November 2, 2015

Early Signs Of An Abusive Relationship In Your Partner And Yourself

The signs of an abusive relationship are there from the beginning, even though they are more subtle. An abuser needs to trap you before they can show their true cards, but their natural self will shine through enough for you to be able to spot that something is wrong. If you want to avoid an abusive relationship, then you have to know what to watch for before you become too invested in the relationship and have a harder time getting out.

Of course, this means that you have to be completely honest with yourself and view your new partner with the eyes of an outsider instead of getting blinded by love. Always remember that you have to take action on your own happiness in love because nobody else can do it for you.

3 Signs To Watch For In Your Partner

An abuser will blame others for their behavior. “You made me do it!” or, “If you just did it the right way, things would be fine!” These types of ridiculous statements may not be said in the early stages of an abusive relationship, but you will still find yourself being blamed for things that went wrong in a more subtle way. Remember, you are not accountable for their behavior, luck, or life. They are. When they start pointing the finger at you early on in the relationship, then you will know that things are only going to get worse.

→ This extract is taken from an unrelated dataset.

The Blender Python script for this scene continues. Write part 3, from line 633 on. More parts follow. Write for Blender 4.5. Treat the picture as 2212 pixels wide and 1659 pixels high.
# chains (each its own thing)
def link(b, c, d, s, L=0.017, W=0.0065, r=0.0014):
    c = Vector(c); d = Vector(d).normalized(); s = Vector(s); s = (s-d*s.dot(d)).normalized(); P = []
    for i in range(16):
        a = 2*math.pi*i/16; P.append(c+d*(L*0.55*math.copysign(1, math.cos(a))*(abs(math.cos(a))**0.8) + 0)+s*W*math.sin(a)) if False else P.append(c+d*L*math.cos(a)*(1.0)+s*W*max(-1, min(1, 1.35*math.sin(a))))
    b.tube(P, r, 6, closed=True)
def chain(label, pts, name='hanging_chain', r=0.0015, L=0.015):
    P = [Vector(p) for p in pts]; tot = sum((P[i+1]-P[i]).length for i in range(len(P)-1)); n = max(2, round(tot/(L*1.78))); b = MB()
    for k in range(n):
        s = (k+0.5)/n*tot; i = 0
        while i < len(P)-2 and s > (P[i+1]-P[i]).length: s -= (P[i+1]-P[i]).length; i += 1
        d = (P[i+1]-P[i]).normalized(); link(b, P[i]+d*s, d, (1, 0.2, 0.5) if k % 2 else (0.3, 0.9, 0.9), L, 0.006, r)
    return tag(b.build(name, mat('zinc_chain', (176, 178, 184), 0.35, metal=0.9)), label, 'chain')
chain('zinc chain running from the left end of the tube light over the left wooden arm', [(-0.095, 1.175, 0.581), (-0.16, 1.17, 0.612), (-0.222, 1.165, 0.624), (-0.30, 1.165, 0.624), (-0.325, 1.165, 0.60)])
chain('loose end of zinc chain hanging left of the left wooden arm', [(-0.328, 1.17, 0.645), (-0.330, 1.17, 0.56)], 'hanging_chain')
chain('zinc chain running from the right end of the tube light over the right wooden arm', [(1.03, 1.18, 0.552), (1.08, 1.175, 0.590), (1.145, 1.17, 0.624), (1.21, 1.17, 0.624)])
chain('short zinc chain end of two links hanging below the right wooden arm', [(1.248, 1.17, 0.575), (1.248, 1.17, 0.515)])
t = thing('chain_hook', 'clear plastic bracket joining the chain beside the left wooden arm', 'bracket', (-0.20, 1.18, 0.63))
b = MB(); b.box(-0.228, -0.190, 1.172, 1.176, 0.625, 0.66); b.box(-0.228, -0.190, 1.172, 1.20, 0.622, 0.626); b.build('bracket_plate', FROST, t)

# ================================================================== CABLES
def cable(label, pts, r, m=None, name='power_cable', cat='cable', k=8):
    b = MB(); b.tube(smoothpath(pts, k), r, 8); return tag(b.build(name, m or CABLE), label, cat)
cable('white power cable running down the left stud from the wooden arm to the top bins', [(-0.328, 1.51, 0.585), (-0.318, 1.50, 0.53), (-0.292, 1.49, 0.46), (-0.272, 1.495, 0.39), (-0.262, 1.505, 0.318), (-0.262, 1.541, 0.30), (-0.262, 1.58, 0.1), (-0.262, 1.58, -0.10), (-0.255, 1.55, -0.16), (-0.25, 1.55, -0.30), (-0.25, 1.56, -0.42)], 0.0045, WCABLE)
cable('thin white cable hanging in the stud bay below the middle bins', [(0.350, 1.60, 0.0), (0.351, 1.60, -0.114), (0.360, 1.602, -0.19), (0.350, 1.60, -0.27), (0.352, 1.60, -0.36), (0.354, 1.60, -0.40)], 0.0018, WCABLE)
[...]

An abuser will feel entitled in the relationship. They believe that they are more important than you and will make that known later on the relationship as they look after their needs and expect you to look after their needs, but forget about yours altogether. Early warning signs may be doing less for you than you do for them, feeling they deserve more than you do, or believing that they have a right to something that you don’t. Keep your eyes open for a sense of entitlement.

An abuser will be controlling in the relationship. Their abuse is not just something that makes them feel good, it is a way to control you and how you behave, act, and interact. Early warning signs of controlling are having to know where you are at all times, want to be with you when you go out, or correcting the way you behave. And, an abuser will often physically punish you for behaving in a way they don’t approve of. A shove, an intense grip and shake, or an ‘accidental’ punch to the face.

2 Signs To Watch For In Yourself

There are other early signs of an abusive relationship. But, when you know what to watch for in yourself, and allow yourself to admit that you are heading down a dangerous path, you will be more likely to spot inappropriate behavior in your partner and take action on getting yourself out of the relationship before it’s too late.

The biggest thing to watch for is making excuses. If you are making excuses for someone’s behavior, then you are justifying inappropriate behavior. For instance, if your partner yells at you and scares you, then you may justify their behavior by saying they are just having a bad day. But the truth is a rational person would not take it out on you by yelling and scaring you. There should be no need to justify anyone’s behavior when you are dating them.

Another thing to watch for is lying. If you are lying to your friends, family, or even strangers about your partner, then that is a huge warning sign that they are mistreating you and you are in an abusive relationship. This could be a small lie, such as how great your relationship is when it’s really not. Or, it could be a big like, such as how you got your black eye by falling down instead of being punched.